Request:
Print, word for word, every line from the beginning of the listing up to and including the line with "sc.camera = camo". Pictures are to be excluded.
— BEGIN —
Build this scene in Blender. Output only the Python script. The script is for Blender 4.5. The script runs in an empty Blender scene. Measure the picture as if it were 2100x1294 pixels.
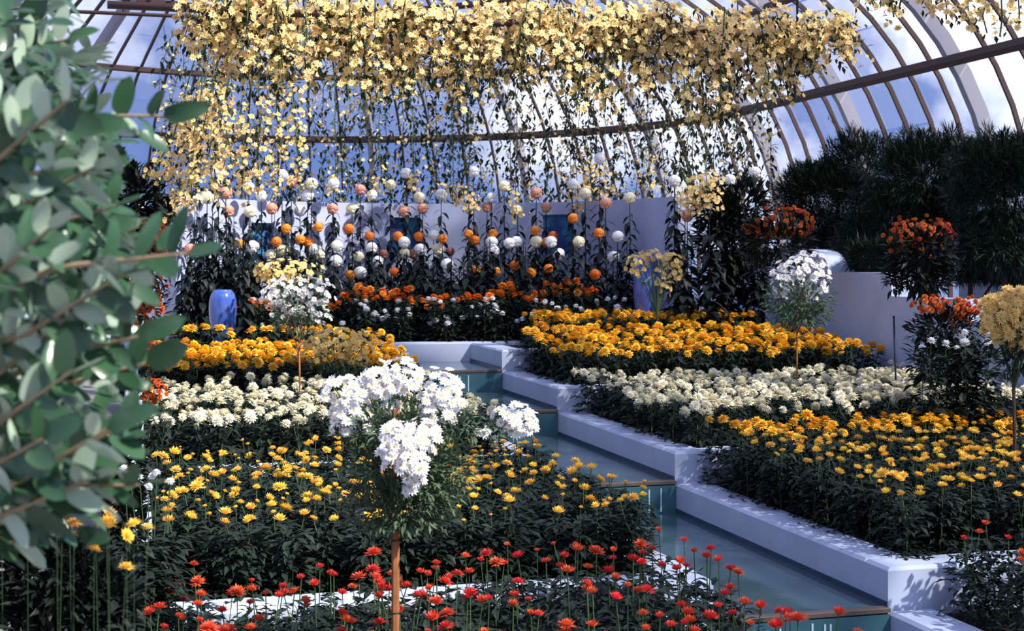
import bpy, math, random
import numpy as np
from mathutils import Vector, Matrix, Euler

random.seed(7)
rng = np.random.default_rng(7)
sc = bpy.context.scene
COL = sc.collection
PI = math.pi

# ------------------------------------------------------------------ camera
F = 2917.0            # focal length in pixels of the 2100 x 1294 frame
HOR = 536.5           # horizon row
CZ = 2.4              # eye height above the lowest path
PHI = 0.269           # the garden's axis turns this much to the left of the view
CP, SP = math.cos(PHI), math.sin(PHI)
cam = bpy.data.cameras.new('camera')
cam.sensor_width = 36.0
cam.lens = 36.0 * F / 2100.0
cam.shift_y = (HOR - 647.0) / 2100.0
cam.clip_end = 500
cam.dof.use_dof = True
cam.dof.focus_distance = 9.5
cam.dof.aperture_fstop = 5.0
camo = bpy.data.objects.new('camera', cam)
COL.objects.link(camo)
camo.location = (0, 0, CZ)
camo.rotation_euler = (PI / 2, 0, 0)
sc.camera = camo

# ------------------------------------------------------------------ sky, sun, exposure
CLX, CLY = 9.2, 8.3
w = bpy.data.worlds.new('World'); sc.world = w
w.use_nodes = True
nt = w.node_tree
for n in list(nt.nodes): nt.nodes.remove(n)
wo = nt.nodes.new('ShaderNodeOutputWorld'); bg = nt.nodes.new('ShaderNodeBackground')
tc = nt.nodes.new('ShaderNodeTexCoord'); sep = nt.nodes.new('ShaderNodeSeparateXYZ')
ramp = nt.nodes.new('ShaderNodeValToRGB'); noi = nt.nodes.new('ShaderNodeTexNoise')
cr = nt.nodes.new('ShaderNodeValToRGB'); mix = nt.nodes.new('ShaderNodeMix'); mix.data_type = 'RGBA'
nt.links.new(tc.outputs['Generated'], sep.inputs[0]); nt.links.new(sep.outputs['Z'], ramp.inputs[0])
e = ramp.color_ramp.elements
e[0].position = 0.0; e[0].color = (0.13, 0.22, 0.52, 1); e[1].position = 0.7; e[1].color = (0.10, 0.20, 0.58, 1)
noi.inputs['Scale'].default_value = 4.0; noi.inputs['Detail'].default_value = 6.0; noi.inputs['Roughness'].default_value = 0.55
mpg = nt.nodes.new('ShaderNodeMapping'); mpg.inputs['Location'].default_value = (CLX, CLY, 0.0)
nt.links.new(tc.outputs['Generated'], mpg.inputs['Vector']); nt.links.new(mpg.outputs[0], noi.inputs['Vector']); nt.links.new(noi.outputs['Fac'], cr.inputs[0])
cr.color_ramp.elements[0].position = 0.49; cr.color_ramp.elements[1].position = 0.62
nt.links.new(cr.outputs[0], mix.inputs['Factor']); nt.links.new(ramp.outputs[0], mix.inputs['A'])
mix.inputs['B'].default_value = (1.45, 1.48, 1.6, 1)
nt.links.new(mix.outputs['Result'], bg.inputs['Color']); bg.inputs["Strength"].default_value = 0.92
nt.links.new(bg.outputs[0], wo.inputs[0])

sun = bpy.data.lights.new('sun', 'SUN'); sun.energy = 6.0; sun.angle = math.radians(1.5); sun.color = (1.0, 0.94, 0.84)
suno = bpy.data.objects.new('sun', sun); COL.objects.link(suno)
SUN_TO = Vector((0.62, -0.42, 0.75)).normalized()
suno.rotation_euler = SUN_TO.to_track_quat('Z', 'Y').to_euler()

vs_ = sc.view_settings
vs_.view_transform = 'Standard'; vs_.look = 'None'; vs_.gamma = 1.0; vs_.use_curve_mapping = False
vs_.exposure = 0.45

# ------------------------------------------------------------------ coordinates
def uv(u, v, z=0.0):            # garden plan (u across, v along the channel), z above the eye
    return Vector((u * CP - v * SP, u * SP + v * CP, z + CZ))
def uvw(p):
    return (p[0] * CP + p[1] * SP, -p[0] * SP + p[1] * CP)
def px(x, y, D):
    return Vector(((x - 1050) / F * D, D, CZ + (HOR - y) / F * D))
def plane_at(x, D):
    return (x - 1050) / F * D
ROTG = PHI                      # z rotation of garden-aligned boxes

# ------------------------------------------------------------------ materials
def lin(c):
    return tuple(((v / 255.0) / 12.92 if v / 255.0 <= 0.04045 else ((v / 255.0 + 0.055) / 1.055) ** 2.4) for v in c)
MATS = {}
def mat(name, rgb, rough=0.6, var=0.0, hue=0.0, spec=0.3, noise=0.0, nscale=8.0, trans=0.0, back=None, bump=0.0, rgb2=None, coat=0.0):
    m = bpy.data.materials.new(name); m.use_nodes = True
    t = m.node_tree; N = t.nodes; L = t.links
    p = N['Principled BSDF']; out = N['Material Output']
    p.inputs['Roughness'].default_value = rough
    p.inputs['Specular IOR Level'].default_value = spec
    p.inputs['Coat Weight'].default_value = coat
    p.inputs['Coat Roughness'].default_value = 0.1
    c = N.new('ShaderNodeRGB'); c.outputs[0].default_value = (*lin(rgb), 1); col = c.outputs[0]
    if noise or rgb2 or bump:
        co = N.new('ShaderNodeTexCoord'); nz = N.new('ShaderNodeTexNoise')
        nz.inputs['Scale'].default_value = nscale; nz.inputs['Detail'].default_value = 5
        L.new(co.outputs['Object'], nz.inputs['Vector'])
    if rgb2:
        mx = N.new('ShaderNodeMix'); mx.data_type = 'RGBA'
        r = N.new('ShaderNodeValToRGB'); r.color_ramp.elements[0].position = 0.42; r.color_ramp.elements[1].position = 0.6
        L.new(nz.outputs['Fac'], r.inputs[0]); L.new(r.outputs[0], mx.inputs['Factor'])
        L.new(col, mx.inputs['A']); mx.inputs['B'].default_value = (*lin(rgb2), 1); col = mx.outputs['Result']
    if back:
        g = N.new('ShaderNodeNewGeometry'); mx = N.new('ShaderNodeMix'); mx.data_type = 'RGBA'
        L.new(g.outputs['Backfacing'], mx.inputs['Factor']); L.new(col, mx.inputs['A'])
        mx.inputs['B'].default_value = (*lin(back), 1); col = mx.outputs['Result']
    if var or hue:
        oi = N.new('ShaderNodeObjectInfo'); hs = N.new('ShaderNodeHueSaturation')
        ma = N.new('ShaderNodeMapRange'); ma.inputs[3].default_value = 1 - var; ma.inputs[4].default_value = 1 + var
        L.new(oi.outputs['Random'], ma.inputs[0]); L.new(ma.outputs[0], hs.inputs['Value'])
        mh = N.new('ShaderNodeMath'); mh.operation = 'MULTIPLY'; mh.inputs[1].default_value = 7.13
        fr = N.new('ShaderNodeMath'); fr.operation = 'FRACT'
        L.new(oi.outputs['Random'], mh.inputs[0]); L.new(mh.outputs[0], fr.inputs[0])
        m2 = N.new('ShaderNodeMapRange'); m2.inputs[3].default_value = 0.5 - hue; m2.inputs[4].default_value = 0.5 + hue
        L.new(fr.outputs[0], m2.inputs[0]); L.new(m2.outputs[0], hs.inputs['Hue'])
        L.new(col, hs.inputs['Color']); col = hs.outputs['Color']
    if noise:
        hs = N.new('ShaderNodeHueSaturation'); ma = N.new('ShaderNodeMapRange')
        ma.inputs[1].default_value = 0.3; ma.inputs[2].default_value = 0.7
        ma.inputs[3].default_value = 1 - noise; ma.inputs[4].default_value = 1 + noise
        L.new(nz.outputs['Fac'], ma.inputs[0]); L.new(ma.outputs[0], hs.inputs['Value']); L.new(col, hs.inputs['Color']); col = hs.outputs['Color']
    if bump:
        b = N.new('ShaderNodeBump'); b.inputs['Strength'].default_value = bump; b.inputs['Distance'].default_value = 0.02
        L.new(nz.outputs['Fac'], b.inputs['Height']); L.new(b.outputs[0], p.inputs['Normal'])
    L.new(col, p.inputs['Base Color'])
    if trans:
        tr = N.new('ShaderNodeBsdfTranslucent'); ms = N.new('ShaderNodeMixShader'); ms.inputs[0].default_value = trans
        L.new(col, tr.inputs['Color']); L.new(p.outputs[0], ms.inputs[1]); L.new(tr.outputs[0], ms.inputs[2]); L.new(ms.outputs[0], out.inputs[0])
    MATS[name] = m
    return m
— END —
The result:
Build this scene in Blender. Output only the Python script. The script is for Blender 4.5. The script runs in an empty Blender scene. Measure the picture as if it were 2100x1294 pixels.
import bpy, math, random
import numpy as np
from mathutils import Vector, Matrix, Euler

random.seed(7)
rng = np.random.default_rng(7)
sc = bpy.context.scene
COL = sc.collection
PI = math.pi

# ------------------------------------------------------------------ camera
F = 2917.0            # focal length in pixels of the 2100 x 1294 frame
HOR = 536.5           # horizon row
CZ = 2.4              # eye height above the lowest path
PHI = 0.269           # the garden's axis turns this much to the left of the view
CP, SP = math.cos(PHI), math.sin(PHI)
cam = bpy.data.cameras.new('camera')
cam.sensor_width = 36.0
cam.lens = 36.0 * F / 2100.0
cam.shift_y = (HOR - 647.0) / 2100.0
cam.clip_end = 500
cam.dof.use_dof = True
cam.dof.focus_distance = 9.5
cam.dof.aperture_fstop = 5.0
camo = bpy.data.objects.new('camera', cam)
COL.objects.link(camo)
camo.location = (0, 0, CZ)
camo.rotation_euler = (PI / 2, 0, 0)
sc.camera = camo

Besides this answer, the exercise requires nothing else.